- **TASK TO COMPLETE**
Print exactly the lines from the first one down to the line that contains "struct('floor', f, FLOOR_M)", both included, and skip the pictures.

- **PROVIDED MATERIAL**
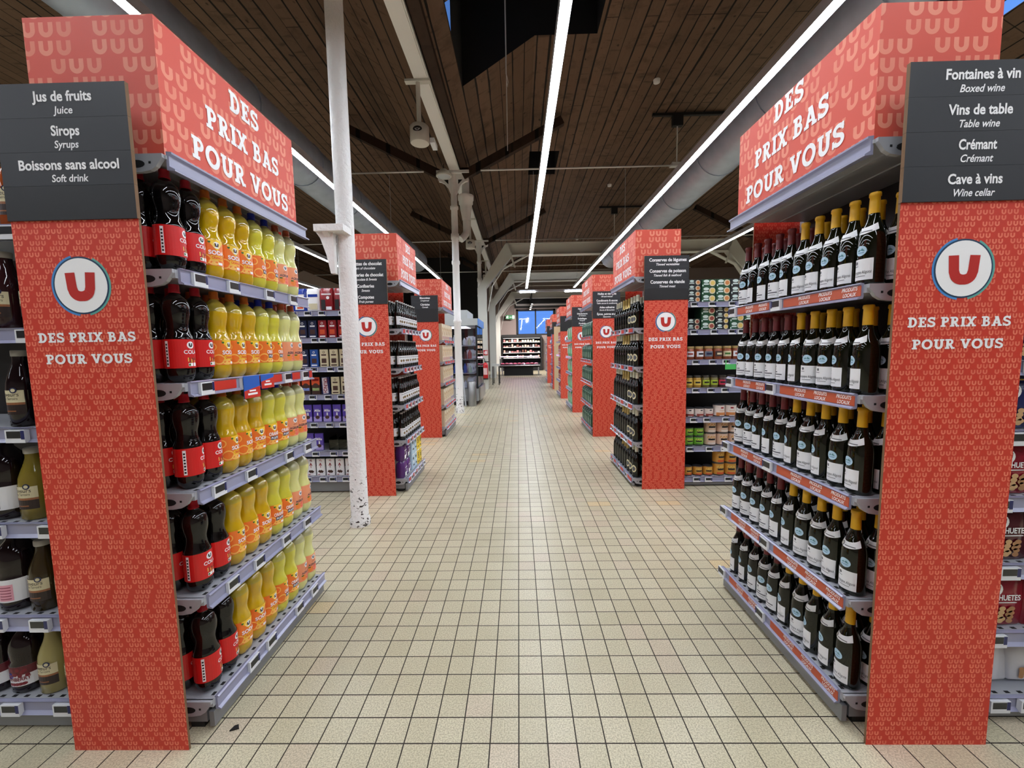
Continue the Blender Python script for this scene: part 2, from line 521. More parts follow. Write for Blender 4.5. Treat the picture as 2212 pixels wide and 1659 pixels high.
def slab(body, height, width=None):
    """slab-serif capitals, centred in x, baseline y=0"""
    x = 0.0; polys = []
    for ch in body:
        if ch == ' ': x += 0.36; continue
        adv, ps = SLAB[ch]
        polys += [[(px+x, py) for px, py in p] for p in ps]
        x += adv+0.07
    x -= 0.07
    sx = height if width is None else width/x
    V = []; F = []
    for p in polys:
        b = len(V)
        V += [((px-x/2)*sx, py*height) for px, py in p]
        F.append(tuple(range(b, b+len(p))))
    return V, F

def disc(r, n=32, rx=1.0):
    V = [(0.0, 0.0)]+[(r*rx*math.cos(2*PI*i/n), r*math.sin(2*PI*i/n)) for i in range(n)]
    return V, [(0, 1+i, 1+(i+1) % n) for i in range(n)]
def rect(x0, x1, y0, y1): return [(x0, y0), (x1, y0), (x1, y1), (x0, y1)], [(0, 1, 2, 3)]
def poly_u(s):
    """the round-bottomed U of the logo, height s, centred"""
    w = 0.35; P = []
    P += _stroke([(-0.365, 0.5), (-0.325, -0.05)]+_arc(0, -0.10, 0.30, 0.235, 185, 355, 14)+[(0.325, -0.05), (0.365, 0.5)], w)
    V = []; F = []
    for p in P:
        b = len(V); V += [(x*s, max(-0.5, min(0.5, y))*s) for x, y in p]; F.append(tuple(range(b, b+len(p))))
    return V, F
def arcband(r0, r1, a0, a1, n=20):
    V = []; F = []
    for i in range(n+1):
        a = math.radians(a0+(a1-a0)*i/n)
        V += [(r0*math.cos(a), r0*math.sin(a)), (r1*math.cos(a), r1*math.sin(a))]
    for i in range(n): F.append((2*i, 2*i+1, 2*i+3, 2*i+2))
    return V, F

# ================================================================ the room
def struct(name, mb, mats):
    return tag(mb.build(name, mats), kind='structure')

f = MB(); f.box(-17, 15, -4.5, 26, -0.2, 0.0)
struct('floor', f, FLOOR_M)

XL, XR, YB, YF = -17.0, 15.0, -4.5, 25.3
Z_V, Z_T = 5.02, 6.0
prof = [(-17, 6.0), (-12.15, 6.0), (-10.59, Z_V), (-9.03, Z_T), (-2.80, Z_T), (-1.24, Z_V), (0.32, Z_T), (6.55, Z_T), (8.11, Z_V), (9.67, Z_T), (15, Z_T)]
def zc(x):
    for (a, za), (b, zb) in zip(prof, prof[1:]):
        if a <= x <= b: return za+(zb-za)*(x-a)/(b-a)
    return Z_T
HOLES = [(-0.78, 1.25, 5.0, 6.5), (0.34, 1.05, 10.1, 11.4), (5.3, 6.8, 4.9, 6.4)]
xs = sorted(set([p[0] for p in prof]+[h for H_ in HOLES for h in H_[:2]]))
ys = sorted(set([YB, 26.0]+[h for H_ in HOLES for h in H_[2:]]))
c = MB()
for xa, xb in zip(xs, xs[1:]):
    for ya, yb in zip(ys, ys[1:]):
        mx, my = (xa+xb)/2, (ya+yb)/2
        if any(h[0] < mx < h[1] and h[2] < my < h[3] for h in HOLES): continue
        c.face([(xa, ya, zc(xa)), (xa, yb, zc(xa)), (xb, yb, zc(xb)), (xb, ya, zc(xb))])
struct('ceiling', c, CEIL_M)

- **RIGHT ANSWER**
Continue the Blender Python script for this scene: part 2, from line 521. More parts follow. Write for Blender 4.5. Treat the picture as 2212 pixels wide and 1659 pixels high.
def slab(body, height, width=None):
    """slab-serif capitals, centred in x, baseline y=0"""
    x = 0.0; polys = []
    for ch in body:
        if ch == ' ': x += 0.36; continue
        adv, ps = SLAB[ch]
        polys += [[(px+x, py) for px, py in p] for p in ps]
        x += adv+0.07
    x -= 0.07
    sx = height if width is None else width/x
    V = []; F = []
    for p in polys:
        b = len(V)
        V += [((px-x/2)*sx, py*height) for px, py in p]
        F.append(tuple(range(b, b+len(p))))
    return V, F

def disc(r, n=32, rx=1.0):
    V = [(0.0, 0.0)]+[(r*rx*math.cos(2*PI*i/n), r*math.sin(2*PI*i/n)) for i in range(n)]
    return V, [(0, 1+i, 1+(i+1) % n) for i in range(n)]
def rect(x0, x1, y0, y1): return [(x0, y0), (x1, y0), (x1, y1), (x0, y1)], [(0, 1, 2, 3)]
def poly_u(s):
    """the round-bottomed U of the logo, height s, centred"""
    w = 0.35; P = []
    P += _stroke([(-0.365, 0.5), (-0.325, -0.05)]+_arc(0, -0.10, 0.30, 0.235, 185, 355, 14)+[(0.325, -0.05), (0.365, 0.5)], w)
    V = []; F = []
    for p in P:
        b = len(V); V += [(x*s, max(-0.5, min(0.5, y))*s) for x, y in p]; F.append(tuple(range(b, b+len(p))))
    return V, F
def arcband(r0, r1, a0, a1, n=20):
    V = []; F = []
    for i in range(n+1):
        a = math.radians(a0+(a1-a0)*i/n)
        V += [(r0*math.cos(a), r0*math.sin(a)), (r1*math.cos(a), r1*math.sin(a))]
    for i in range(n): F.append((2*i, 2*i+1, 2*i+3, 2*i+2))
    return V, F

# ================================================================ the room
def struct(name, mb, mats):
    return tag(mb.build(name, mats), kind='structure')

f = MB(); f.box(-17, 15, -4.5, 26, -0.2, 0.0)
struct('floor', f, FLOOR_M)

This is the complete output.